To answer this question, you need to look at the geometries of the molecules CO2 and H2O. In order to find out bond angles in a molecule, you can use a method called VSEPR theory (valence shell electron pair repulsion) in order to simulate what a certain molecule would look like. This theory relies on two factors: how many bonded pairs of electrons (BPs) and lone pairs of electrons (LPs) there are around a central atom. (By bonded pairs, I mean pairs of electrons that are shared between two atoms in a covalent bond.) Usually, the central atom of a molecule is in the front of the name: in CO2, it would be C. In methane (CH4), the central atom, carbon, is bonded to four hydrogen molecules. Each carbon-hydrogen bond represents a covalently bonded pair of electrons, so you would have 4 BPs. On the central carbon atom there are no electrons that aren't being shared in a bond (lone pairs), so you would have no LPs.

Depending on the amount of bonded pairs or lone pairs that you have, you can have different ways the molecules are set up. This is because all pairs of electrons, regardless of whether they are bonded pairs or lone pairs, want to stay as far away from each other as possible. A great tool to simulate all the different possible geometries in a molecule is this online interactive simulation: https://phet.colorado.edu/sims/html/molecule-shapes/latest/molecule-shapes_en.html. Something to keep in mind is that a double or a triple bond counts as only one bonded pair, because it shares the same purpose as all other covalently bonded pairs of electrons: sharing electrons between two molecules.

        In carbon dioxide:

Carbon has four valence electrons; therefore, it needs four more electrons to satisfy its valence shell. Oxygen has six valence electrons; therefore, it needs two more electrons to satisfy its valence shell. Carbon can form double bonds with two oxygen molecules in order for all of their valence shells to be satisfied.

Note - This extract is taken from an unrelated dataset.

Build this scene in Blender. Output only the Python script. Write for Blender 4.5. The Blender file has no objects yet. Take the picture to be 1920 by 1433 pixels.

Carbon dioxide (CO2): O=C=O

Here, the central atom (carbon) has no electrons that are not bonded to other molecules, so 0 lone pairs. The carbon atom also has two double bonds with each oxygen, so 2 bonded pairs. This adds up to a total of 2 pairs of electrons. The two pairs want to get as far away from each other as possible, so they line up on opposite sides of the molecule and form a linear structure. Because of this, the bond angles turn out to be 180 degrees.

        In water:

Hydrogen has only one valence electron. Hydrogen only needs two electrons to satisfy its valence shell, so it needs one more electron. Oxygen has six valence electrons; therefore, it needs two more electrons to satisfy its valence shell. Oxygen can form covalent bonds with two hydrogen atoms in order for all of their valence shells to be satisfied.

Water (H2O): H--O--H

Here, the central atom (oxygen) forms two single bonds with two hydrogen molecules, so it has two bonded pairs. However, the central oxygen atom also has two lone pairs of electrons left that were left over and were not bonded to anything. So, water has 2 bonded pairs and 2 lone pairs of electrons, making 4 total pairs of electrons. All of those electron pairs, regardless of whether they are bonded or lone pairs, will repel each other as much as possible. Because there are 4 total pairs of electrons instead of 2, the molecule forms a tighter tetrahedral structure and therefore will have a different molecular shape than carbon dioxide. Because of this, the bond angles turn out to be 104.5 degrees.